*Provided material*
###

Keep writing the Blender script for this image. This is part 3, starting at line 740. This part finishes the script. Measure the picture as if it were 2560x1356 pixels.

###

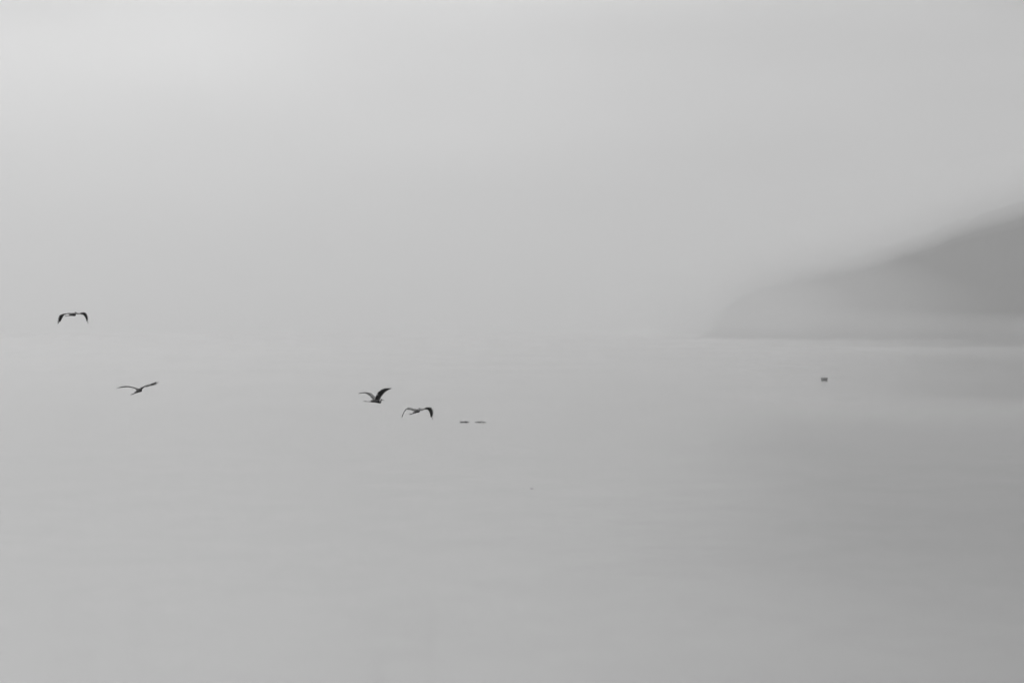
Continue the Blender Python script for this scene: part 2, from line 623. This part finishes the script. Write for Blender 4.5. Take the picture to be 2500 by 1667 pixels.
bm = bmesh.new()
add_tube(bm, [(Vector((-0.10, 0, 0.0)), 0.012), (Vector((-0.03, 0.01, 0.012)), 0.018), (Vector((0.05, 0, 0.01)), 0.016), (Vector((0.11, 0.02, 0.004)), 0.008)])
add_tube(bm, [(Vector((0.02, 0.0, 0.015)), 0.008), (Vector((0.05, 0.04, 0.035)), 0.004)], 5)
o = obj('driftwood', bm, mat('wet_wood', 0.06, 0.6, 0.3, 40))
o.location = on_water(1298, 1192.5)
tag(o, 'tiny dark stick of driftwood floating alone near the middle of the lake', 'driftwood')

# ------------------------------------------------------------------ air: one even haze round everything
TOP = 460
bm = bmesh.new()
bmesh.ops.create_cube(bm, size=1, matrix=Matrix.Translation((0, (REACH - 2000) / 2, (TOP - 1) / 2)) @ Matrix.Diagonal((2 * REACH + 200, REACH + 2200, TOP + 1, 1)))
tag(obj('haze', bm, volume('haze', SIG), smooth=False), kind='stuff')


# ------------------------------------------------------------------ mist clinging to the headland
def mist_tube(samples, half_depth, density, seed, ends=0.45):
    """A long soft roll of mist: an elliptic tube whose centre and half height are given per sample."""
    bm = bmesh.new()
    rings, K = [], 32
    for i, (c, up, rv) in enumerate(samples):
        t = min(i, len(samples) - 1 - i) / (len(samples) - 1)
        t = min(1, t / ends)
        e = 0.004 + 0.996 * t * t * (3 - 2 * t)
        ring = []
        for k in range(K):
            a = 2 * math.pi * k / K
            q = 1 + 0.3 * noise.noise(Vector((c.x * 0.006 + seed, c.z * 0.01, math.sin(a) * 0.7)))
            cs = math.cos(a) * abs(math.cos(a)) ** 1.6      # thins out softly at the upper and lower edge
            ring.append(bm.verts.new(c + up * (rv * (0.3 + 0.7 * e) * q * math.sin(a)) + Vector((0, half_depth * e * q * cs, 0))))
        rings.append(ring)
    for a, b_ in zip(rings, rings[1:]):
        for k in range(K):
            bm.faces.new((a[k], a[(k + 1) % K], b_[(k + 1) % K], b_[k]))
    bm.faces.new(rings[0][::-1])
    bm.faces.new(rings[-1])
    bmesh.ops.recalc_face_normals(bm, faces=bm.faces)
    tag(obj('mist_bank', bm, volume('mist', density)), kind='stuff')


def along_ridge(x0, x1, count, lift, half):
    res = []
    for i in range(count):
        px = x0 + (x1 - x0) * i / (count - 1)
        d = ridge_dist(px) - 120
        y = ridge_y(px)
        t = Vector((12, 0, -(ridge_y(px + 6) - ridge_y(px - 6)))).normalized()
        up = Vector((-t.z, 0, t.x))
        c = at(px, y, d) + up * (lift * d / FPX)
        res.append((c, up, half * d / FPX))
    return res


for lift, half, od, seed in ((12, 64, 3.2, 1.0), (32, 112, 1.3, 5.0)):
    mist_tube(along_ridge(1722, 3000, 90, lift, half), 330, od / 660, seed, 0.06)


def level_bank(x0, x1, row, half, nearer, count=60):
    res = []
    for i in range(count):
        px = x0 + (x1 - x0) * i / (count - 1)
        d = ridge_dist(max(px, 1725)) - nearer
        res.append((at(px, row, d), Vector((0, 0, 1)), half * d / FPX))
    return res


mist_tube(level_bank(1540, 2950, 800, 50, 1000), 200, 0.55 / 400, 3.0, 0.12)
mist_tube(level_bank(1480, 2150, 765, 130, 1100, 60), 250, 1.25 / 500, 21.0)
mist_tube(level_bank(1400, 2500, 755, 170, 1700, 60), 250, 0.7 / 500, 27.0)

###

*The problem*
Your task is to give again the lines from the one containing "Continue the Blender" to the one containing "SIG), smooth=False), kind='stuff')", both lines included, exactly and without anything added.

*Task output*
Continue the Blender Python script for this scene: part 2, from line 623. This part finishes the script. Write for Blender 4.5. Take the picture to be 2500 by 1667 pixels.
bm = bmesh.new()
add_tube(bm, [(Vector((-0.10, 0, 0.0)), 0.012), (Vector((-0.03, 0.01, 0.012)), 0.018), (Vector((0.05, 0, 0.01)), 0.016), (Vector((0.11, 0.02, 0.004)), 0.008)])
add_tube(bm, [(Vector((0.02, 0.0, 0.015)), 0.008), (Vector((0.05, 0.04, 0.035)), 0.004)], 5)
o = obj('driftwood', bm, mat('wet_wood', 0.06, 0.6, 0.3, 40))
o.location = on_water(1298, 1192.5)
tag(o, 'tiny dark stick of driftwood floating alone near the middle of the lake', 'driftwood')

# ------------------------------------------------------------------ air: one even haze round everything
TOP = 460
bm = bmesh.new()
bmesh.ops.create_cube(bm, size=1, matrix=Matrix.Translation((0, (REACH - 2000) / 2, (TOP - 1) / 2)) @ Matrix.Diagonal((2 * REACH + 200, REACH + 2200, TOP + 1, 1)))
tag(obj('haze', bm, volume('haze', SIG), smooth=False), kind='stuff')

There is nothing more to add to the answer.